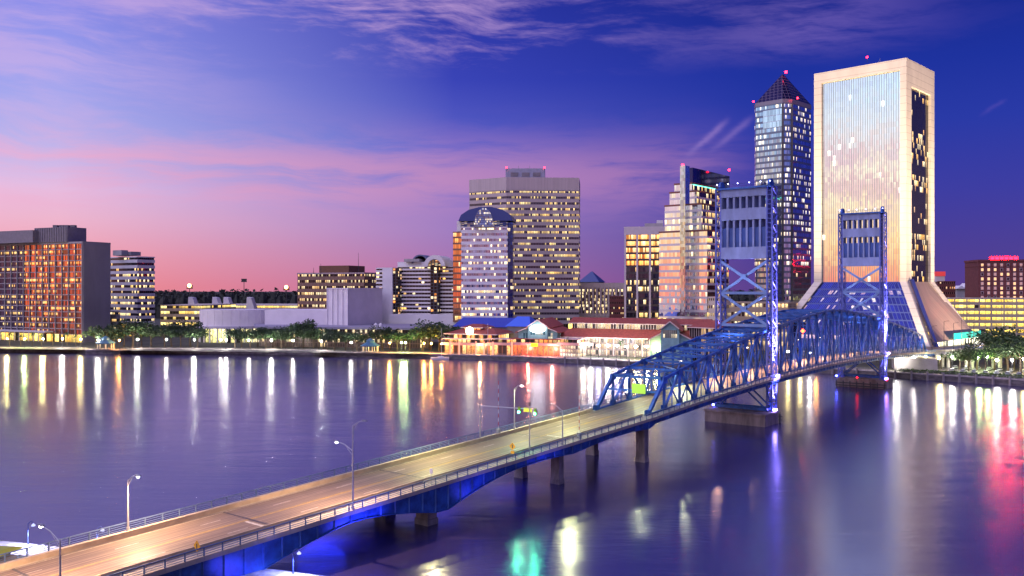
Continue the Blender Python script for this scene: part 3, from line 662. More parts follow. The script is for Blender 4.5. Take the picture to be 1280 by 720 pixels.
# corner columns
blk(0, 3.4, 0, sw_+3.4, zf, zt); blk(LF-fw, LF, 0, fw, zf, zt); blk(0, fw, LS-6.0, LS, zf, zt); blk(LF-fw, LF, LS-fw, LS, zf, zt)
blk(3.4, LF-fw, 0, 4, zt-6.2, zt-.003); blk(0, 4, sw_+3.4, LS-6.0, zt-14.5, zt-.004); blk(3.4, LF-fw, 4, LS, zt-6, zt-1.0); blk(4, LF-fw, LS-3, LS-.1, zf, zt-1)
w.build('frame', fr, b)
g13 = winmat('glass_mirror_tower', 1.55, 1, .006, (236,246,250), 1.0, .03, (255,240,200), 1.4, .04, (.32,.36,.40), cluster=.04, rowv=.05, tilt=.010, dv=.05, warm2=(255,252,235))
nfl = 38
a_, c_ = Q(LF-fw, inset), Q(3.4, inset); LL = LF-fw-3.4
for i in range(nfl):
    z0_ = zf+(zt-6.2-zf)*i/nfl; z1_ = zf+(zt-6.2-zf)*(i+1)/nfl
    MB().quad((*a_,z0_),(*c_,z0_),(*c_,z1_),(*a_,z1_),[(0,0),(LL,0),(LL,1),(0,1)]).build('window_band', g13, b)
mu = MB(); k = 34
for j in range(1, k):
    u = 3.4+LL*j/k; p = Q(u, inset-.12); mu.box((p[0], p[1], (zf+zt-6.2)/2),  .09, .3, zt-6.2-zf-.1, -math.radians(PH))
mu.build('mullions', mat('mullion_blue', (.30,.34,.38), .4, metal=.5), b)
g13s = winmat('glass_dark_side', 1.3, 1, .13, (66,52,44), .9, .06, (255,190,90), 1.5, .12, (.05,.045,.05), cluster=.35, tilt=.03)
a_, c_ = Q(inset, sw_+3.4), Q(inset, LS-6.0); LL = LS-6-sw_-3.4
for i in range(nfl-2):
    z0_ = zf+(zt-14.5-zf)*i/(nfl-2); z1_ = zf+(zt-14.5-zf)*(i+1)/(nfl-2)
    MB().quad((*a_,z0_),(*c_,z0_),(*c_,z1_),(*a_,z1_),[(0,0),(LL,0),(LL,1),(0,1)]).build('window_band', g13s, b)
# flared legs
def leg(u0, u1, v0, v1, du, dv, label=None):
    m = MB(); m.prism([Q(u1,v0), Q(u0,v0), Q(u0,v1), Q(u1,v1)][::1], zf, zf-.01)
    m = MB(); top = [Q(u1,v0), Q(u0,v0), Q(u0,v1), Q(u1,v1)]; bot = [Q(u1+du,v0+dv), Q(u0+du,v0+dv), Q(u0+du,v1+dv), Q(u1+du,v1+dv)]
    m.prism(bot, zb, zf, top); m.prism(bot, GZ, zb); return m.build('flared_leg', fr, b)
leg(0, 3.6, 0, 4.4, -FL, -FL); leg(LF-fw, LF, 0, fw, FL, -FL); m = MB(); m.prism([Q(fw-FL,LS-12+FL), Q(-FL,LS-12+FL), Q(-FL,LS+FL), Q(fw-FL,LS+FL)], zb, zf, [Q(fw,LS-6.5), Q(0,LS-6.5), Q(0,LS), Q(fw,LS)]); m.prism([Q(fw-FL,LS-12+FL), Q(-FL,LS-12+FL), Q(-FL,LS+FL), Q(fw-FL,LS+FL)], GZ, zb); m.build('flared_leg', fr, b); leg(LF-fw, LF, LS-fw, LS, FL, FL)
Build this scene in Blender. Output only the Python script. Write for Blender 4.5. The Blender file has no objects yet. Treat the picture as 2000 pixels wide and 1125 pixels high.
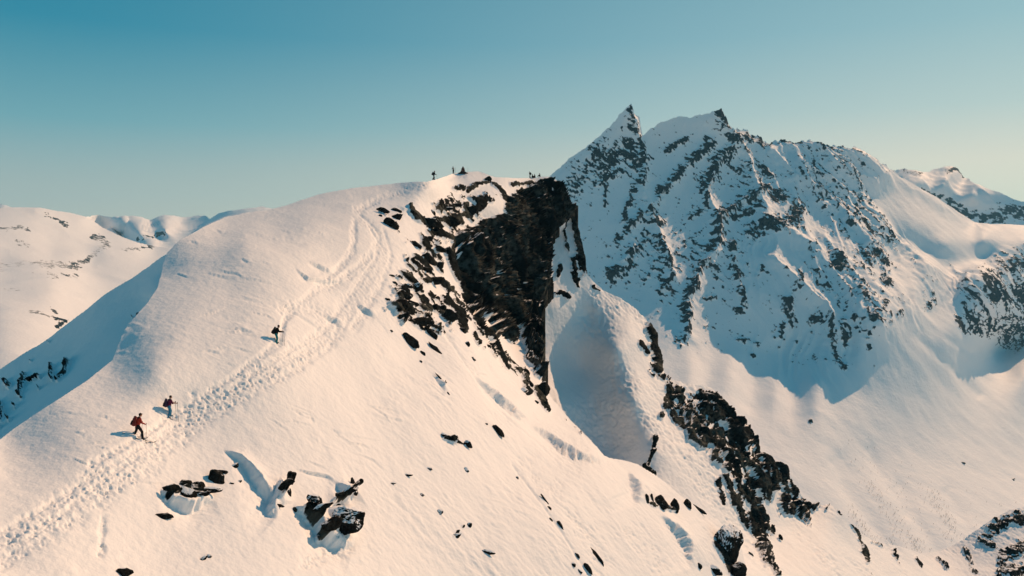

________

Written task
Write out again exactly the lines from the start of the data above through the line containing "w.build('frame', fr, b)", inclusive, excluding any pictures.

Written answer
Continue the Blender Python script for this scene: part 3, from line 662. More parts follow. The script is for Blender 4.5. Take the picture to be 1280 by 720 pixels.
# corner columns
blk(0, 3.4, 0, sw_+3.4, zf, zt); blk(LF-fw, LF, 0, fw, zf, zt); blk(0, fw, LS-6.0, LS, zf, zt); blk(LF-fw, LF, LS-fw, LS, zf, zt)
blk(3.4, LF-fw, 0, 4, zt-6.2, zt-.003); blk(0, 4, sw_+3.4, LS-6.0, zt-14.5, zt-.004); blk(3.4, LF-fw, 4, LS, zt-6, zt-1.0); blk(4, LF-fw, LS-3, LS-.1, zf, zt-1)
w.build('frame', fr, b)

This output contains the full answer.